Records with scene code
▼▼▼
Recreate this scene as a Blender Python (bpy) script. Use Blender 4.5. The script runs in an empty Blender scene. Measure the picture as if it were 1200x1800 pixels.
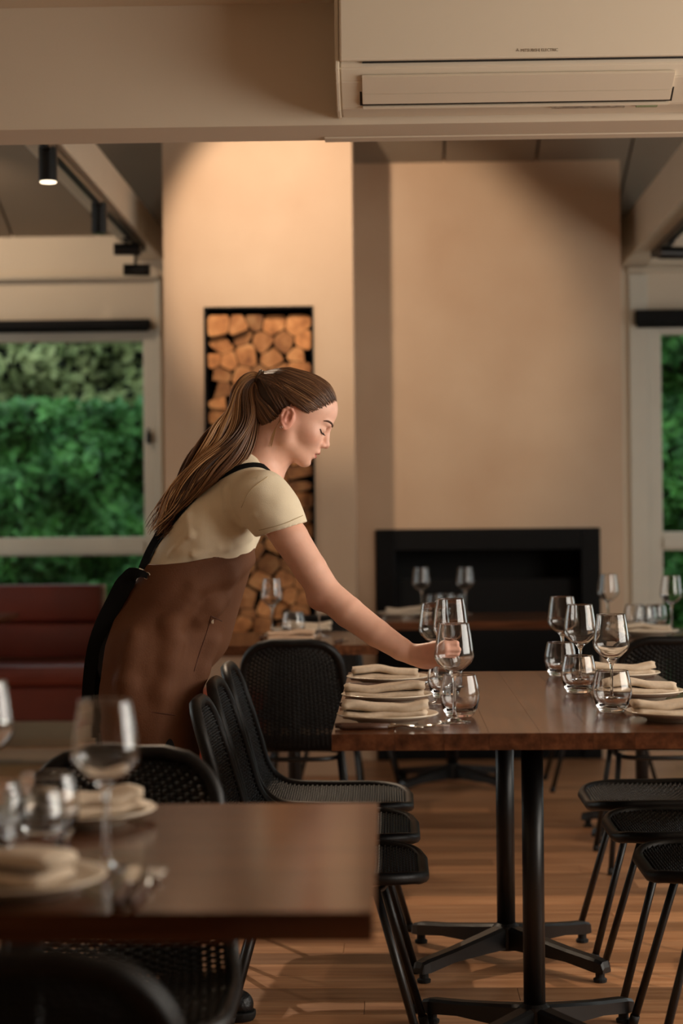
import bpy, bmesh, math, random
import numpy as np
from mathutils import Vector, Matrix

# ---------------------------------------------------------------- camera
scene = bpy.context.scene
COL = scene.collection
F_PX = 3300.0
CAM = Vector((0.0, 0.0, 1.19))
CAM_R = (Matrix.Rotation(math.radians(1.5), 3, 'Z') @ Matrix.Rotation(math.radians(90.208), 3, 'X')
         @ Matrix.Rotation(math.radians(-0.55), 3, 'Z'))
cam_data = bpy.data.cameras.new('camera')
cam = bpy.data.objects.new('camera', cam_data)
COL.objects.link(cam)
cam.matrix_world = Matrix.Translation(CAM) @ CAM_R.to_4x4()
cam_data.sensor_fit = 'VERTICAL'
cam_data.sensor_height = 36.0
cam_data.lens = F_PX / 1800.0 * 36.0
cam_data.clip_start = 0.05
cam_data.clip_end = 100
cam_data.dof.use_dof = True
cam_data.dof.focus_distance = 4.5
cam_data.dof.aperture_fstop = 2.6
scene.camera = cam

# ---------------------------------------------------------------- world, lights, exposure
world = bpy.data.worlds.new('World')
scene.world = world
world.use_nodes = True
wn = world.node_tree.nodes
wn['Background'].inputs[0].default_value = (0.86, 0.94, 1.0, 1)
wn['Background'].inputs[1].default_value = 1.35

def area_light(name, loc, target, sx, sy, power, color):
    d = bpy.data.lights.new(name, 'AREA')
    d.shape = 'RECTANGLE'; d.size = sx; d.size_y = sy
    d.energy = power; d.color = color
    o = bpy.data.objects.new(name, d); COL.objects.link(o)
    o.location = loc
    o.rotation_euler = (Vector(target) - Vector(loc)).to_track_quat('-Z', 'Y').to_euler()
    return o

area_light('daylight_right_windows', (3.3, 3.45, 1.7), (0, 3.7, 1.2), 3.1, 1.6, 96, (1.0, 0.89, 0.77))
area_light('daylight_right_far_windows', (3.3, 7.8, 1.6), (0, 7.8, 1.2), 2.4, 1.5, 7, (1.0, 0.93, 0.85))
area_light('daylight_left_far_windows', (-3.3, 7.3, 1.6), (0, 7.3, 1.2), 2.4, 1.5, 6, (1.0, 0.93, 0.85))

scene.view_settings.view_transform = 'Standard'
scene.view_settings.look = 'None'
scene.view_settings.exposure = 0.22
scene.view_settings.gamma = 1.0
scene.view_settings.use_curve_mapping = False
scene.cycles.use_denoising = True
scene.cycles.sample_clamp_indirect = 4.0
scene.cycles.transparent_max_bounces = 12
scene.cycles.max_bounces = 9
scene.cycles.diffuse_bounces = 4
scene.cycles.glossy_bounces = 4
scene.cycles.transmission_bounces = 9

random.seed(7)
rng = np.random.default_rng(11)

# ---------------------------------------------------------------- helpers
def ray(px, py):
    return (CAM_R @ Vector(((px - 600) / F_PX, -(py - 900) / F_PX, -1.0)))
def at_y(px, py, Y):
    d = ray(px, py); return CAM + d * (Y / d.y)
def at_z(px, py, z):
    d = ray(px, py); return CAM + d * ((z - CAM.z) / d.z)

def obj(name, mesh, mat=None, parent=None, smooth=False):
    if isinstance(mesh, bmesh.types.BMesh):
        me = bpy.data.meshes.new(name); mesh.normal_update(); mesh.to_mesh(me); mesh.free()
    else:
        me = mesh
    o = bpy.data.objects.new(name, me); COL.objects.link(o)
    if mat is not None and len(me.materials) == 0: me.materials.append(mat)
    if smooth:
        me.polygons.foreach_set('use_smooth', np.ones(len(me.polygons), bool))
    if parent is not None: o.parent = parent
    return o
def tag(o, label, cat, group=None):
    o['label'] = label; o['category'] = cat
    if group: o['group'] = group
    return o
def thing(name, label, cat, loc=(0, 0, 0), rotz=0, group=None):
    o = bpy.data.objects.new(name, None); COL.objects.link(o)
    o.empty_display_size = 0.1
    o.location = loc; o.rotation_euler = (0, 0, rotz)
    return tag(o, label, cat, group)
def struct(name, mesh, mat, smooth=False):
    o = obj(name, mesh, mat, None, smooth); o['kind'] = 'structure'; return o
def copy_tree(root, loc, rotz, label=None, group=None):
    r = root.copy(); COL.objects.link(r)
    r.location = loc; r.rotation_euler = (0, 0, rotz)
    if label: r['label'] = label
    if group: r['group'] = group
    for ch in list(root.children):
        c = ch.copy(); COL.objects.link(c); c.parent = r
        for g in list(ch.children):
            d = g.copy(); COL.objects.link(d); d.parent = c
    return r

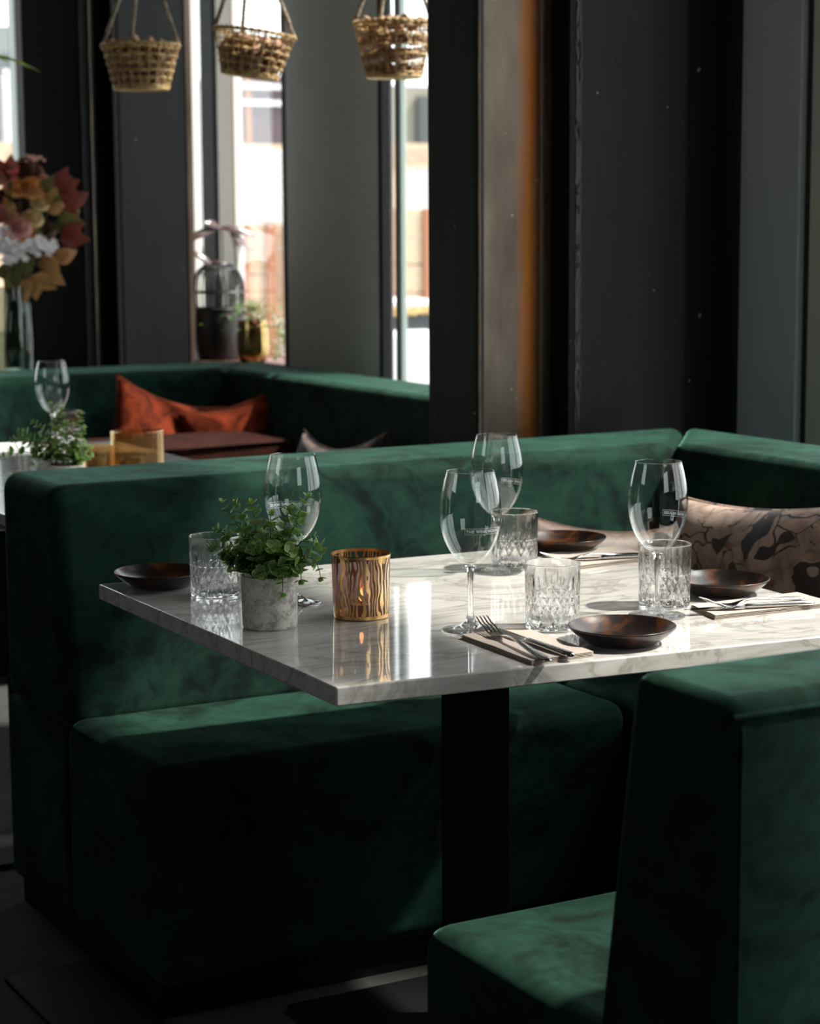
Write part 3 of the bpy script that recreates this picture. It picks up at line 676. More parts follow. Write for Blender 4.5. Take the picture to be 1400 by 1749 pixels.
▲▲▲
EXERCISE PROMPT
Quote the records above exactly, from the first line through the line containing "from mathutils import Vector, Matrix", and leave out the pictures.

TASK RESPONSE
Recreate this scene as a Blender Python (bpy) script. Use Blender 4.5. The script runs in an empty Blender scene. Measure the picture as if it were 1200x1800 pixels.
import bpy, bmesh, math, random
import numpy as np
from mathutils import Vector, Matrix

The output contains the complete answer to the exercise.